Conventional wisdom dictates a slowdown in retirement. Yet, for Dr. Isabelle Gournay, it appears she is just getting started. Since transitioning to Professor Emerita of Architecture last spring, Gournay has released a new book on planned communities, contributed to a second book on American art deco and is adding new insights to the phenomenon of the American Beaux-Arts architect. But if retirement is about taking the time to follow your passions, Gournay is right on track. She has built an established career as a scholar of housing, a lifelong interest since her early days as a student in France. She is an authority on the convergence of social, political, cultural and historical context and the built environment, knowledge she has shared prolifically with three generations of students. Her dedication, skill and standard of excellence has helped shaped the culture and pedagogy at MAPP.
Born and raised in France, Gournay first came to the United States at the age of 20, a solo trip to explore the Mid-Atlantic through the Greyhound bus pass program. “I was a young architecture student and wanted to see the United States and thought, why not?” she recalls.

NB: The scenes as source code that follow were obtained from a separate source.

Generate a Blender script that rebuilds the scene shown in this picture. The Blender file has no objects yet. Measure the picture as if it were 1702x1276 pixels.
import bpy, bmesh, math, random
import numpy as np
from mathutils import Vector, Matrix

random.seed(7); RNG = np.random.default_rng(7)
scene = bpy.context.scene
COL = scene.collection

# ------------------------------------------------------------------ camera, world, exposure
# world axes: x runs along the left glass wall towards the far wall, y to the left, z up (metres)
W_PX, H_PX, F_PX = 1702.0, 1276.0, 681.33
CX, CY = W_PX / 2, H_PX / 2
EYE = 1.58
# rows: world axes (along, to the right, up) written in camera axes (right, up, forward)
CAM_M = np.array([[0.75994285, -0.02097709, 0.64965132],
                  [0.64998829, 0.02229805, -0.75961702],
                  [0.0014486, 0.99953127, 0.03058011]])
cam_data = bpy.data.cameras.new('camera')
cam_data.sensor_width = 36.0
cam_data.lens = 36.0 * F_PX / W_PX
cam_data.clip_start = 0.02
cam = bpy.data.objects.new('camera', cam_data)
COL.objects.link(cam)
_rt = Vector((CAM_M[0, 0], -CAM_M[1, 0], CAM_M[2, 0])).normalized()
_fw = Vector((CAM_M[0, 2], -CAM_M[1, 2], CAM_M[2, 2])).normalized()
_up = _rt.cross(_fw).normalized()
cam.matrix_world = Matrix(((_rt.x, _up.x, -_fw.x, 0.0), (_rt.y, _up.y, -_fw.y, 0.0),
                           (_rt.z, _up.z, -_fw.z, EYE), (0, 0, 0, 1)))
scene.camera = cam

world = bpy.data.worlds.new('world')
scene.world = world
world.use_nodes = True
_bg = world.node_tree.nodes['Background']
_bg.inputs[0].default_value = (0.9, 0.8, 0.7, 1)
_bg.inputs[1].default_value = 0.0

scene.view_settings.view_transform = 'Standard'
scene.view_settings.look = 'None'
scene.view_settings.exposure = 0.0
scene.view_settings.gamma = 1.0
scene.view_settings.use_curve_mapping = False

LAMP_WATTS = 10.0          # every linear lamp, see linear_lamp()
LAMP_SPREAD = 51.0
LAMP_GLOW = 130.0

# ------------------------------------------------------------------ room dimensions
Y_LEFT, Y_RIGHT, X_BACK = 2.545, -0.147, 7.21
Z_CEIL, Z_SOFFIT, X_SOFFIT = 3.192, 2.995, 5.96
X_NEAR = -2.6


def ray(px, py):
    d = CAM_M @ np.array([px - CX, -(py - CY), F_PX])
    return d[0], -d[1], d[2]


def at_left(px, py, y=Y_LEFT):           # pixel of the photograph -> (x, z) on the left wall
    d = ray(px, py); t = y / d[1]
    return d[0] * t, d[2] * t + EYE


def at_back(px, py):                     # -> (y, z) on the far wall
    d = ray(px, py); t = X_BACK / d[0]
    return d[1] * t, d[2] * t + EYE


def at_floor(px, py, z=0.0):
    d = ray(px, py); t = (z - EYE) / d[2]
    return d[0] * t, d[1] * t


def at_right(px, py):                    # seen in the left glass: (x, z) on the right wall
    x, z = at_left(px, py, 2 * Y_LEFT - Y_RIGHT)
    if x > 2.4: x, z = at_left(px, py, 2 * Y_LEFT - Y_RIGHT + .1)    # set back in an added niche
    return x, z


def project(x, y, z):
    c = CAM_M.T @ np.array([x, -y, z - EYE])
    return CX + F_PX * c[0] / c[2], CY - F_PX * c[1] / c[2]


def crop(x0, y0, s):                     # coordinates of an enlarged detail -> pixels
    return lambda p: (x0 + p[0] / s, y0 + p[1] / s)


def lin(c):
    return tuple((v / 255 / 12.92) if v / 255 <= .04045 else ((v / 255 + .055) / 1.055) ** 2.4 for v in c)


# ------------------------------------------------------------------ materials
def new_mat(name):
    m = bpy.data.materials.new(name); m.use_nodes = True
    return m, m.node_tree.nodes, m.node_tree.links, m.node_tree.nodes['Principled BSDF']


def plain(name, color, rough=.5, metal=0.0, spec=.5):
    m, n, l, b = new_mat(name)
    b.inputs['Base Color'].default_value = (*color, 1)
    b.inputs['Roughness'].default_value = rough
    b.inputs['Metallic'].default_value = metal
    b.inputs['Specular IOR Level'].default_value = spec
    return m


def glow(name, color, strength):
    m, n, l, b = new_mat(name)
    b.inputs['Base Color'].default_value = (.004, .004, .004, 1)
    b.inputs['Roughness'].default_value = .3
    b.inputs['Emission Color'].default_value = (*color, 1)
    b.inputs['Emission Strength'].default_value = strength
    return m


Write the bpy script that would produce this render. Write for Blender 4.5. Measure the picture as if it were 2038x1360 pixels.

She returned a few years later to obtain a Doctorate of Art History from Yale, simultaneously juggling work, a new marriage and the birth of her daughter. After Yale, Gournay taught as an adjunct at a few universities in Atlanta. When she wasn’t teaching, she was exploring the architecture and urbanism of the American South; she wrote the A.I.A. Guide to the Architecture of Atlanta before coming to UMD in 1992.
It was in Atlanta that Gournay began questioning why some housing projects thrive while others, despite their seemingly beautiful architecture, fail, and the lessons that can be learned when history, design and socio-economics intersect. She carried this interest to Maryland, integrating it into coursework when she saw sociology wasn’t part of the general architecture curriculum. Later, she took over a course on affordable housing from Ralph Bennett, transforming it into an interdisciplinary examination of housing reform, planning, architecture and the social constructs that guide it, the first of its kind in the school. A longtime resident of Greenbelt, Md., a quintessential planned community originally constructed as New Deal public housing, Gournay had a unique purview of life in a cooperative community; students benefited from her expertise and were encouraged to examine the places they grew up as well. The massively successful course influenced the trajectory of many students, who went on to work for housing groups like Enterprise Community Partners.
“Isabelle is a great gift to the school,” said Professor Emeritus Ralph Bennett, who collaborated with Gournay on an affordable housing exhibit at the National Building Museum. She made the [affordable housing] course into a really excellent course that every school ought to have. She had very high standards of what students were writing and it resulted in some really great papers. She brought with her a set of standards and a skill that she continues in her research. Isabelle is a serious scholar and I admire her enormously.”
Gournay’s new book, Iconic Planned Communities and the Challenge of Change, co-edited with American Studies Professor Mary Corbin Sies and Robert Freestone, is a case study of 23 planned communities on six continents, from Scotland’s 19th-century New Lanark company town and Chicago’s Riverside community to England’s Wythenshawe garden city and the new urbanist enclave Seaside in Florida. The book is less a history of these communities and more an examination of their fate; the social, political and economic drivers, events, tourism—even good intentions—that shape their trajectory.
“The Römerstadt community in Frankfurt, Germany, which was considered the pinnacle of community planning in the ‘20s and ‘30s, didn’t have good transit to downtown Frankfurt, so they built a U-Bahn transit line. However, they built it in such a way that it bisected the town and that completely obliterated the vistas. What should have been a positive change has been detrimental. The past can inform the present; it’s that notion of living legacy and—I think at the level of a planned community—it is really important.”
Beyond learning from history is the idea of preserving it, something Gournay sees more and more as a key element to a community’s survival. “If residents know what a community is and are aware of its origin story and share the same ideals, it strengthens everything about the community and creates a social stitching,” said Gournay. “We didn’t talk about it a lot in the book, but in cities that have a movie theatre, the fate of that movie theatre is a bit of an indicator. Whether it’s still a movie theatre or has been reinvented as a different community asset, it’s almost a litmus test for the community’s resilience.”
As 21st century designers and planners gravitate to sustainable, community-driven urban centers, Gournay sees a possible resurgence in the planned community, albeit different from the strong images and ethos conceived by designers 100 years ago. Her hope is that the book will create a conversation around how planning and community input fit together to create the hybrid communities of the future. “Community resilience involves people,” she says. “Sometimes, it’s too much top down, and we’re trying to show what can be bottom up.”
Now in retirement, Gournay is going back to her roots of design origin: the Ecole des Beaux-Arts, where she obtained her architecture degree. Her latest efforts examine the contributions of U.S. and Canadian architects trained at the Ecole des Beaux-Arts. She divides her time between Paris—where she frequently lectures—and an active civic life in Greenbelt, where she serves on a number of boards in between research and writing. Once in a while, she even gets a few minutes in her garden, which smacks more of retirement than her typical routine. “Yes, retirement is keeping me very busy,” she laughs.